To be honest, Having never met him, I didn’t know quite what to make of Clint before this weekend. Not that I didn’t like him, or assumed that he was any different in person than in video/writing, I just didn’t know the dude, and I know from experience that people in person don’t always come off quite the same without the benefit of editing.

I can now tell you for certain that Clint is absolutely one of the realest dudes you will ever meet in strength sport, and completely lives up to the guy in this video.

Clint worked up to a 500lb bench press that day (49lb. pr) and when he got up from the bench the combination pressure, pain, and, y’know chemotherapy had him out on his feet. I of course took the opportunity to feel him up good while we guided him to a seated position to recover. This may be the closest we’ve come to an actual death at the compound, and believe me, we’ve come pretty damn close before.

Clint Darden Motivation

Some lifters will talk your ear off about how they want to do this, or that, and most of the time, it’s just wishful thinking. Not in this case… that motherfucker REALLY wanted to bench 500, and was gonna do it, or die trying.

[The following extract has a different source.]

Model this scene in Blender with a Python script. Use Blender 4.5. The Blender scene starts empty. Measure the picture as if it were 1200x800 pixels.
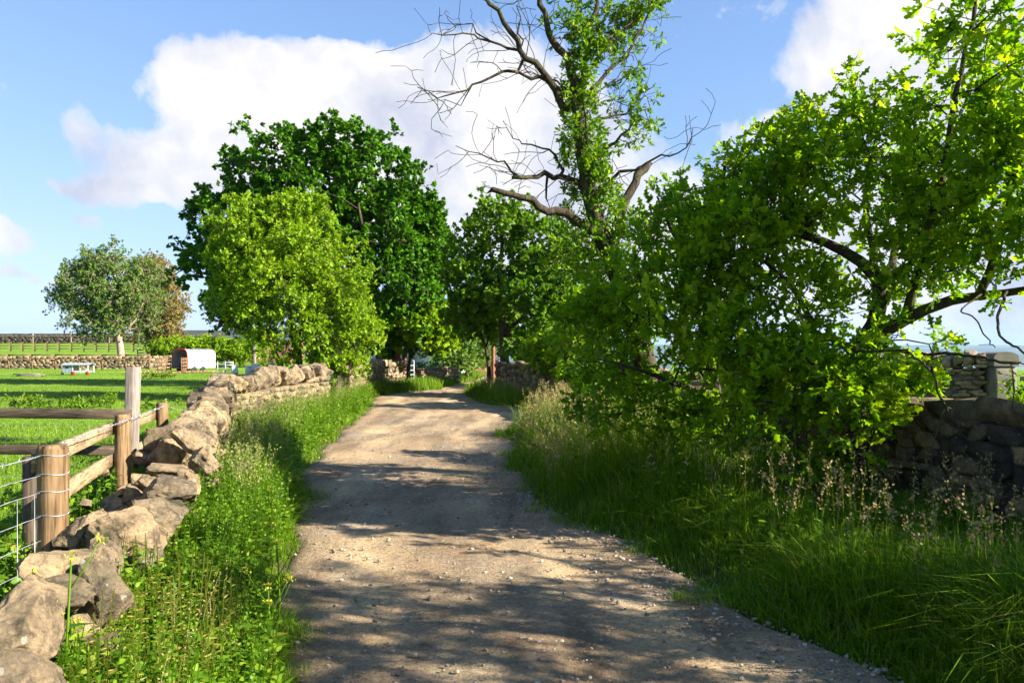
import bpy, math, random
import numpy as np
from mathutils import Vector
rng = np.random.default_rng(7); random.seed(7)
sc = bpy.context.scene; COL = sc.collection
F = 900.0; HZ = 412.0; EYE = 1.6
YO = 0.0
def P(px, py, Y):
    Y = Y+YO; return np.array([(px-600)/F*Y, Y, EYE-(py-HZ)/F*Y])
def sstep(a, b, x):
    t = np.clip((np.asarray(x, float)-a)/(b-a), 0, 1); return t*t*(3-2*t)
def unit(v): return v/np.maximum(np.linalg.norm(v, axis=-1, keepdims=True), 1e-9)

# ---------------------------------------------------------------- noise
def vnoise(p, seed=0):
    i = np.floor(p).astype(np.int64); f = p-i; u = f*f*(3-2*f)
    def h(ix, iy, iz):
        n = (ix*374761393+iy*668265263+iz*2147483647+seed*1442695041) & 0xffffffff
        n = ((n ^ (n >> 13))*1274126177) & 0xffffffff
        return ((n ^ (n >> 16)) & 0xffff)/65535.0
    r = 0
    for dx in (0, 1):
        for dy in (0, 1):
            for dz in (0, 1):
                w = (u[..., 0] if dx else 1-u[..., 0])*(u[..., 1] if dy else 1-u[..., 1])*(u[..., 2] if dz else 1-u[..., 2])
                r = r+w*h(i[..., 0]+dx, i[..., 1]+dy, i[..., 2]+dz)
    return r*2-1
def fbm(p, scale, seed=0, oct=3):
    r = 0; a = 1
    for o in range(oct):
        r = r+a*vnoise(p*scale*(2**o)+17.3*o, seed+o); a *= .5
    return r

# ---------------------------------------------------------------- lane and terrain curves
def curve(pts):
    a = np.array(pts, float); return lambda y: np.interp(y, a[:, 0], a[:, 1])
RL = curve([(-12, 1.9), (0, -.2), (3.7, -1.1), (5.4, -1.62), (7.7, -2.15), (10.8, -2.9), (15, -3.4), (21, -4.0), (25, -4.6), (28, -4.9), (30, -4.3), (33, -3.2), (40, -2.5), (60, -1)])
RR = curve([(-12, 7), (0, 3.0), (3.7, 1.9), (5.4, 1.3), (7.7, .5), (9, .22), (10.8, 0), (15, .05), (16.5, .15), (18, .9), (20, 1.2), (21.5, .7), (23, -.6), (26, -1.3), (29, -1.75), (32, -1.9), (40, -.5), (60, 1)])
WR = curve([(-12, 7.0), (6, 3.9), (11, 3.02), (15, 2.45), (19, 2.15), (22, 1.5), (26, .2), (29, -.4), (40, .3)])
WL = curve([(-12, 0.8), (0, -.95), (2.6, -1.75), (3.3, -2.0), (4.5, -2.4), (6.5, -2.85), (8, -3.25), (10.5, -4.1), (13, -4.95), (20, -4.95), (26, -5.3), (31, -5.5), (40, -5.5)])
_rl, _rr = RL, RR
def RL(y): return _rl(y)+.06*np.sin(np.asarray(y)*2.3)+.035*np.sin(np.asarray(y)*5.9+1)
def RR(y): return _rr(y)+.07*np.sin(np.asarray(y)*1.9+2)+.04*np.sin(np.asarray(y)*5.1)
def gz(x, y):
    x = np.asarray(x, float); y = np.asarray(y, float)
    a = x/(np.maximum(y, 0)+12)
    sl = 1-sstep(-.15, -.08, a); sr = sstep(-.05, .06, a)
    rise = np.where(y < 160, .043*np.clip(y-66, 0, None), .043*94-.02*(y-160))
    z = sl*rise-sr*75*sstep(42, 900, y)-sstep(30, 900, x)*(1-sr)*0
    z = z-70*sstep(300, 2500, np.hypot(x, y))*(1-sr)
    d = np.maximum(RL(y)-x, x-RR(y))
    d = np.where(y > 58, 1, d)
    near = -.05+.13*sstep(-.05, .55, d)
    p = np.stack([x, y, 0*x], -1)
    z = z+near+.03*fbm(p, .9, 3, 2)*sstep(.1, .8, d)+.05*fbm(p, .15, 5, 2)*sstep(2, 5, d)
    return z
def road_z(x, y):
    p = np.stack([x, y, 0*x], -1)
    return .012*fbm(p, .8, 11, 3)+.004

# ---------------------------------------------------------------- mesh builder
class MB:
    def __init__(s): s.V = []; s.F = []; s.T = []; s.n = 0
    def add(s, V, Fa, tint=.5):
        V = np.asarray(V, float).reshape(-1, 3)
        if not isinstance(Fa, list): Fa = [np.asarray(Fa)]
        for f in Fa: s.F.append(f+s.n)
        s.V.append(V); s.T.append(np.broadcast_to(np.asarray(tint, float), (len(V),)).copy()); s.n += len(V)
        return s
    def inst(s, V, Fa, M, T, tint):
        """V (n,3) template; M (k,3,3) with columns = axes; T (k,3); tint (k,)"""
        k = len(T); n = len(V)
        W = np.einsum('kij,nj->kni', M, V)+T[:, None, :]
        f = (np.asarray(Fa)[None]+(np.arange(k)*n)[:, None, None]).reshape(-1, np.asarray(Fa).shape[1])
        s.add(W.reshape(-1, 3), f, np.repeat(np.asarray(tint, float), n)); return s
    def build(s, name, mats, parent=None, smooth=True, loc=None, matidx=None):
        me = bpy.data.meshes.new(name)
        V = np.concatenate(s.V); 
        if loc is not None: V = V-np.asarray(loc, float)
        me.vertices.add(len(V)); me.vertices.foreach_set('co', V.astype(np.float32).ravel())
        Ls = np.concatenate([f.ravel() for f in s.F]).astype(np.int32)
        tot = np.concatenate([np.full(len(f), f.shape[1]) for f in s.F]).astype(np.int32)
        st = np.concatenate([[0], np.cumsum(tot)[:-1]]).astype(np.int32)
        me.loops.add(len(Ls)); me.loops.foreach_set('vertex_index', Ls)
        me.polygons.add(len(tot)); me.polygons.foreach_set('loop_start', st)
        try: me.polygons.foreach_set('loop_total', tot)
        except Exception: pass
        if smooth: me.polygons.foreach_set('use_smooth', np.ones(len(tot), bool))
        else: me.polygons.foreach_set('use_smooth', np.zeros(len(tot), bool))
        a = me.attributes.new('tint', 'FLOAT', 'POINT'); a.data.foreach_set('value', np.concatenate(s.T).astype(np.float32))
        me.update(calc_edges=True)
        me.materials.append(mats)
        o = bpy.data.objects.new(name, me); COL.objects.link(o)
        if parent is not None: o.parent = parent
        if loc is not None and parent is None: o.location = Vector([float(c) for c in loc])
        return o
def tag(o, label=None, cat=None, group=None, kind=None):
    if label: o['label'] = label
    if cat: o['category'] = cat
    if group: o['group'] = group
    if kind: o['kind'] = kind
    return o
def empty(name, loc, label, cat, group=None, rz=0.0):
    o = bpy.data.objects.new(name, None); COL.objects.link(o); o.empty_display_size = .2
    o.location = Vector([float(c) for c in loc]); o.rotation_euler = (0, 0, rz); return tag(o, label, cat, group)
def part(mb, name, m, root, smooth=True, label=None):
    """mesh given in world coordinates, parented to an unrotated Empty"""
    l = root.location; p = root
    while p.parent: p = p.parent; l = l+p.location
    o = mb.build(name, m, root, smooth, loc=tuple(l))
    if label: o['label'] = label
    return o
BOXF = np.array([[0, 3, 2, 1], [4, 5, 6, 7], [0, 1, 5, 4], [1, 2, 6, 5], [2, 3, 7, 6], [3, 0, 4, 7]])
def boxv(c, d, R=None, bevel=0):
    c = np.array(c, float); d = np.array(d, float)/2
    v = np.array([[-1, -1, -1], [1, -1, -1], [1, 1, -1], [-1, 1, -1], [-1, -1, 1], [1, -1, 1], [1, 1, 1], [-1, 1, 1]], float)*d
    if R is not None: v = v@np.array(R).T
    return v+c
def rotz(a): c, s = math.cos(a), math.sin(a); return np.array([[c, -s, 0], [s, c, 0], [0, 0, 1]])
def beam(mb, a, b, w, h, tint=.5, up=(0, 0, 1)):
    """rectangular timber between two points, softened by a small chamfer"""
    a = np.array(a, float); b = np.array(b, float); d = unit(b-a); u = np.array(up, float)
    s = unit(np.cross(d, u)); u = np.cross(s, d); e = min(w, h)*.12
    prof = [(-w/2+e, -h/2), (w/2-e, -h/2), (w/2, -h/2+e), (w/2, h/2-e), (w/2-e, h/2), (-w/2+e, h/2), (-w/2, h/2-e), (-w/2, -h/2+e)]
    V = []
    L = np.linalg.norm(b-a); segs = max(1, int(L/.5))
    for k in range(segs+1):
        p = a+(b-a)*k/segs
        for (x, y) in prof: V.append(p+s*x+u*y)
    Fq = []
    for k in range(segs):
        for j in range(8): Fq.append([k*8+j, k*8+(j+1) % 8, (k+1)*8+(j+1) % 8, (k+1)*8+j])
    mb.add(V, [np.array(Fq), np.array([[7, 6, 5, 4, 3, 2, 1, 0]]), np.array([[segs*8+j for j in range(8)]])], tint)
def tube(mb, pts, rad, sides=8, tint=.5, cap=True, rough=0, seed=0):
    pts = np.asarray(pts, float); n = len(pts); rad = np.broadcast_to(np.asarray(rad, float), (n,))
    t = np.gradient(pts, axis=0); t = unit(t)
    ref = np.array([0, 0, 1.0]) if abs(t[0][2]) < .9 else np.array([1.0, 0, 0])
    U = unit(np.cross(t, ref)); W = np.cross(t, U)
    for i in range(1, n):
        if np.dot(U[i], U[i-1]) < 0: U[i] = -U[i]; W[i] = -W[i]
        u = U[i-1]-t[i]*np.dot(U[i-1], t[i]); U[i] = u/max(np.linalg.norm(u), 1e-6); W[i] = np.cross(t[i], U[i])
    an = np.arange(sides)*2*math.pi/sides
    V = pts[:, None, :]+rad[:, None, None]*(np.cos(an)[None, :, None]*U[:, None, :]+np.sin(an)[None, :, None]*W[:, None, :])
    V = V.reshape(-1, 3)
    if rough:
        c = np.repeat(pts, sides, 0); r = np.repeat(rad, sides)[:, None]
        V = V+(V-c)*rough*fbm(V/np.maximum(r.mean(), .02), .9, seed, 3)[:, None]
    j = np.arange(sides); k = np.arange(n-1)[:, None]
    q = np.stack([k*sides+j, k*sides+(j+1) % sides, (k+1)*sides+(j+1) % sides, (k+1)*sides+j], -1).reshape(-1, 4)
    fs = [q]
    if cap and sides > 3:
        fs += [np.array([list(range(sides))[::-1]]), np.array([[(n-1)*sides+a for a in range(sides)]])]
    mb.add(V, fs, tint)
def resample(pts, step):
    pts = np.asarray(pts, float); d = np.r_[0, np.cumsum(np.linalg.norm(np.diff(pts[:, :3], axis=0), axis=1))]
    n = max(2, int(d[-1]/step)+1); s = np.linspace(0, d[-1], n)
    # catmull-like smoothing through linear samples
    out = np.stack([np.interp(s, d, pts[:, k]) for k in range(pts.shape[1])], 1)
    for _ in range(2): out[1:-1] = .25*out[:-2]+.5*out[1:-1]+.25*out[2:]
    return out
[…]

After training, I headed out to the airport with Bob, Harry, Mickey and Yessica. Bob was mercifully dressed in his “straight” clothes this time, and Harry had his best flip flops at the ready for the airport. We grabbed some lunch at the airport, and were later joined by Marshall, Vincent and David Allen.

We made it all the way through the line to security before I realized I was at the wrong terminal (fucking Delta), so I said a rushed goodbye and hauled ass to the right one, waited on another security line, and caught my flight home… via Detroit.

Thanks to all who made this another memorial event, including Dave and Traci Tate, the whole staff of elitefts.com, all of the coaches, and most importantly, the attendees, who are the reason we get to do this in the first place!